労働力不足
近年の農業の高齢化や労働力不足の問題に対して、福祉分野が農業への取り組みを推進することで、こうした問題を改善、解決に向けていこうとする動きが増えてきています。 社会福祉法人は、農作業が障害者にとって身体的、精神的にリハビリ効果があるとして就労活動に農業分野の仕事を取り入れ、障害者の就労促進と農業の問題に対応しようとしています。 障害者の雇用問題の面からみると、全国の民間企業で働く障害者の割合は2,0%の義務に対して1,69%、農業分野では1,81%と農業への関わりが多くなってきているのがわかります。 一般企業への就労の場合、専門的な知識や技術の習得のための訓練が難しかったり、企業側の障害者に適した仕事の確保が難しかったり、受け入れの環境が整っていないなどの問題で、なかなか実際の仕事に結びつかないという現実があるようです。

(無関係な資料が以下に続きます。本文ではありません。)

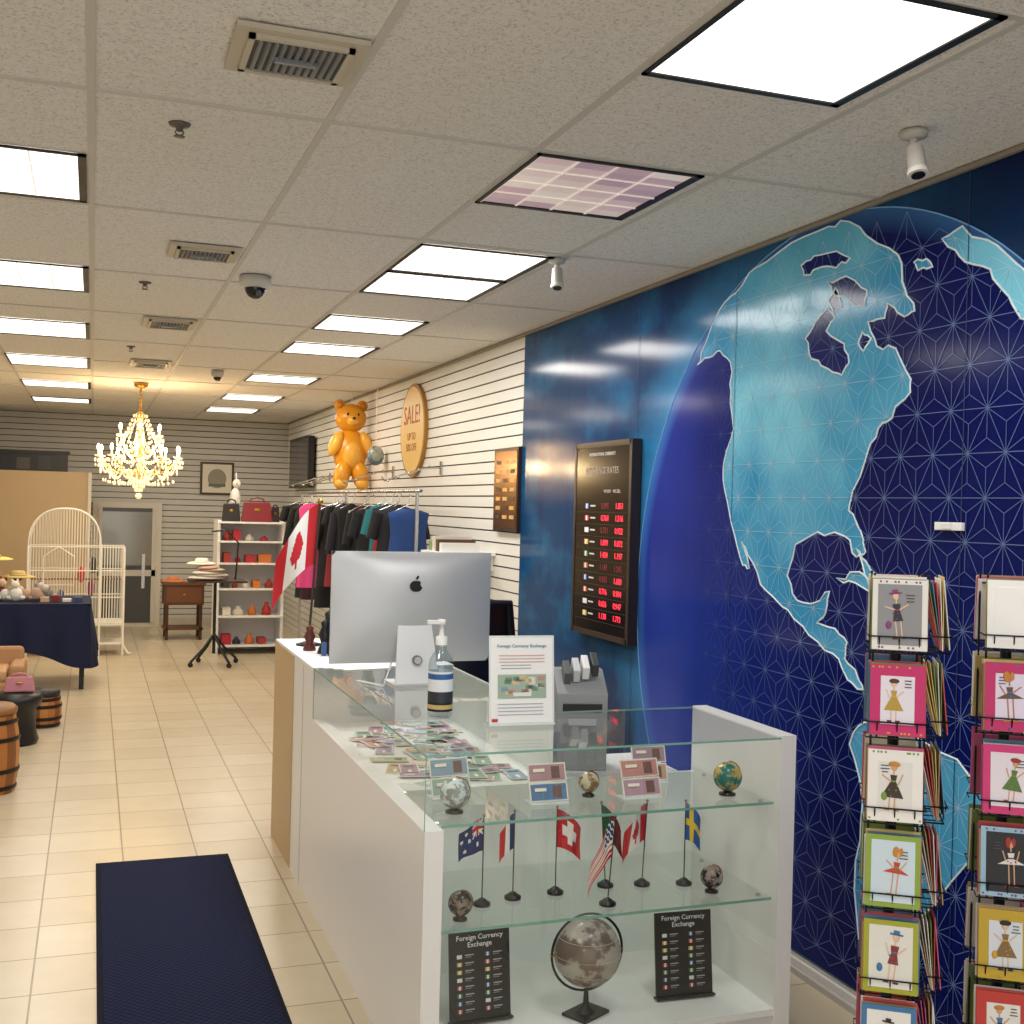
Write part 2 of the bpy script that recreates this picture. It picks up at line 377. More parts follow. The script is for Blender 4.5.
# ------------------------------------------------------------ display counter
XA,XB,Y0,Y1,ZT,ZS=.887,2.085,3.094,3.66,.987,.773
b=B('glass_display_counter')
b.box(XA,XA+.055,Y0,4.84,0,ZS,mWhite)
b.box(XA,1.50,4.84,5.33,0,ZT-.012,mWhite); b.box(XA-.002,1.5,4.84,5.9,ZT-.012,ZT,mWhiteP)
b.box(XA+.02,1.48,5.33,5.9,0,ZT-.012,mBeige)
b.box(XA-.004,XA+.02,5.33,5.9,0,ZT-.013,mBeige)
b.box(XB-.055,XB,Y0,Y1,0,ZT+.004,mWhite)
b.box(XA+.055,XB-.055,Y0+.01,Y1,0,.12,mWhite)
b.box(XA+.055,XB-.055,Y0+.002,Y1,.12,.14,mWhiteP)
b.box(1.5,XB-.055,Y1-.018,Y1,.14,.76,mWhiteIn)
b.box(XA+.055,1.5,Y1-.018,Y1,.14,.752,mWhiteIn)
b.box(XA+.055,1.5,Y1,4.84,.73,.752,mWhiteP); b.box(1.47,1.5,Y1,4.84,0,.73,mWhite)
b.box(1.485,1.5,Y1+.01,4.84,.752,ZT-.008,mWhiteIn)
b.quad((XA,Y0,ZT),(XB-.055,Y0,ZT),(XB-.055,Y1,ZT),(XA,Y1,ZT),mGlass)
b.quad((XA,Y1+.001,ZT),(1.5,Y1+.001,ZT),(1.5,4.84,ZT),(XA,4.84,ZT),mGlass)
b.quad((XA,Y0,ZS),(XA,4.84,ZS),(XA,4.84,ZT-.001),(XA,Y0,ZT-.001),mGlass)
b.quad((XA+.0005,Y0,ZS),(XA+.056,Y0,ZS),(XA+.056,Y0,ZT-.001),(XA+.0005,Y0,ZT-.001),mGlass)
b.quad((XA+.056,Y0,.14),(XB-.055,Y0,.14),(XB-.055,Y0,ZT-.001),(XA+.056,Y0,ZT-.001),mGlass)
for z in (.48,.78):
    b.quad((XA+.057,Y0+.03,z-.001),(XB-.057,Y0+.03,z-.001),(XB-.057,Y1-.02,z-.001),(XA+.057,Y1-.02,z-.001),mGlass)
e=.0012; g=.006
b.box(XA,XB-.055,Y0-e,Y0,ZT-g,ZT,mGEdge); b.box(XA-e,XA,Y0,4.84,ZT-g,ZT,mGEdge); b.box(1.5,XB-.055,Y1,Y1+e,ZT-g,ZT,mGEdge)
b.box(XA-e,XA,Y0,Y0+g,ZS,ZT-g,mGEdge); b.box(XA,XA+.003,4.838,4.842,ZS,ZT,mGEdge)
b.box(XA+.057,XB-.057,Y0+.029,Y0+.031,.772,.78,mGEdge); b.box(XA+.057,XB-.057,Y0+.029,Y0+.031,.472,.48,mGEdge)
for z in (.472,.772):
    for x in (XA+.06,XB-.062):
        for y in (Y0+.1,Y1-.1): b.cyl((x-.004,y,z-.006),(x+.008,y,z-.006),.006,mChrome)
b.box(XA-.0015,XA-.0002,5.08,5.084,0,ZT-.02,M('#bdb8b0',.5))
b.done()
# banknotes
notecols=['#8fae9a','#b58a9c','#8fa6be','#c9a878','#a790b8','#a8b688','#c08a74','#94b8b2','#d8cdb4','#7f8f86']
b=B('banknote_collection'); rnd=random.Random(3)
for k in range(66):
    xx=rnd.uniform(1.02,1.40); yy=3.73+1.04*k/66+rnd.uniform(-.03,.03); zz=.7545+.0018*(k%4)
    R=RZ(rnd.choice([0,0,.2,-.3,1.5])+rnd.uniform(-.25,.25)); cc=M(rnd.choice(notecols),.6)
    b.cbox((xx,yy,zz),(.145,.068,.0008),M('#e8e4d8',.6),R); b.cbox((xx,yy,zz+.0006),(.134,.058,.0004),cc,R)
    dv=R@Vector((.035,0,0)); b.cbox((xx+dv.x,yy+dv.y,zz+.0009),(.026,.038,.0003),M(rnd.choice(['#5a6b66','#6b5148','#4f5a78']),.6),R)
    b.cbox((xx-dv.x,yy-dv.y,zz+.0009),(.04,.012,.0003),M('#f0ead8',.6),R)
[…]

また障害者の雇用義務化を受けて、そのための特例子会社を設立するところもあります。 農業分野の仕事を取り入れ、障害者の働きやすい場を作ろうとしている企業も増えていますが、社会福祉法人と違い、資金面で福祉関係からの援助がないため赤字になるケースがあるなど課題も多いようです。

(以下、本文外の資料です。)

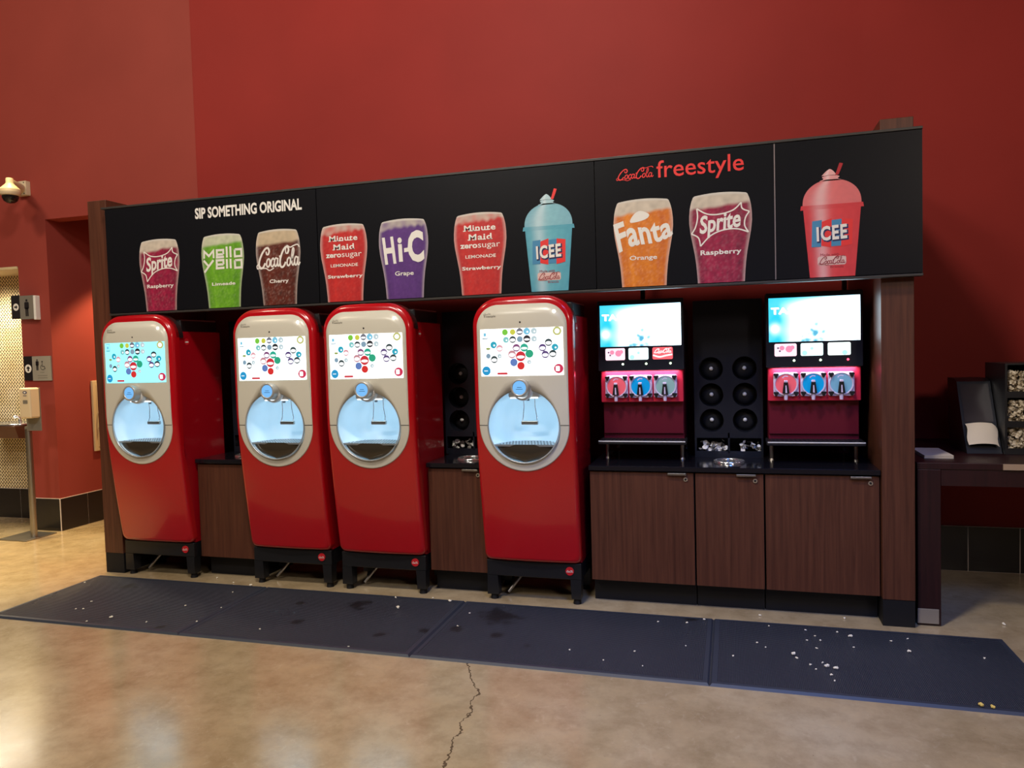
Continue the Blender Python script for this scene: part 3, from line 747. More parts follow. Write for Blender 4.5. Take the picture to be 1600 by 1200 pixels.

そこで、就労継続支援型の障害者福祉サービス事業所などでは、農地を借入れ農業活動を始めたり、農業者や農業法人と契約をして、農作業の一部を受託し障害者の働く場として確保したりしています。
農業の仕事は、屋外に出て土に触れ、植物に触れることで心の安定にもつながり、それぞれの障害者に合った作業をすることも可能です。 また賃金につながる仕事ですが、困っている農家の助けになっているという奉仕の心も持てるようなそんな効果があるように思います。 福祉分野が農業への参加を試みる活動の背景には、農業者側の高齢化や労働力減少の問題、福祉側の不況による企業からの受託作業の減少とそれに伴う収益の減少の問題などを、連携し補い合うことで、お互いの発展を期待する意味が込められているのではないでしょうか。